A dramatic expansion of a groundbreaking work of journalism, The
1619 Project: A New Origin Story offers a profoundly revealing
vision of the American past and present.
In late August 1619,
a ship arrived in the British colony of Virginia bearing a cargo of
twenty to thirty enslaved people from Africa. Their arrival led to
the barbaric and unprecedented system of American chattel slavery
that would last for the next 250 years. This is sometimes referred to
as the country’s original sin, but it is more than that: It is the
source of so much that still defines the United States.
The New York Times
Magazine’s award-winning “1619 Project” issue reframed our
understanding of American history by placing slavery and its
continuing legacy at the center of our national narrative.
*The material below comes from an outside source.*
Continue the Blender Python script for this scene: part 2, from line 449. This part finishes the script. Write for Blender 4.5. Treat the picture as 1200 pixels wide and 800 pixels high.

This new
book substantially expands on that work, weaving together eighteen
essays that explore the legacy of slavery in present-day America with
thirty-six poems and works of fiction that illuminate key moments of
oppression, struggle, and resistance. The essays show how the
inheritance of 1619 reaches into every part of contemporary American
society, from politics, music, diet, traffic, and citizenship to
capitalism, religion, and our democracy itself.
This is a book that
speaks directly to our current moment, contextualizing the systems of
race and caste within which we operate today. It reveals
long-glossed-over truths around our nation’s founding and
construction—and the way that the legacy of slavery did not end
with emancipation, but continues to shape contemporary American life.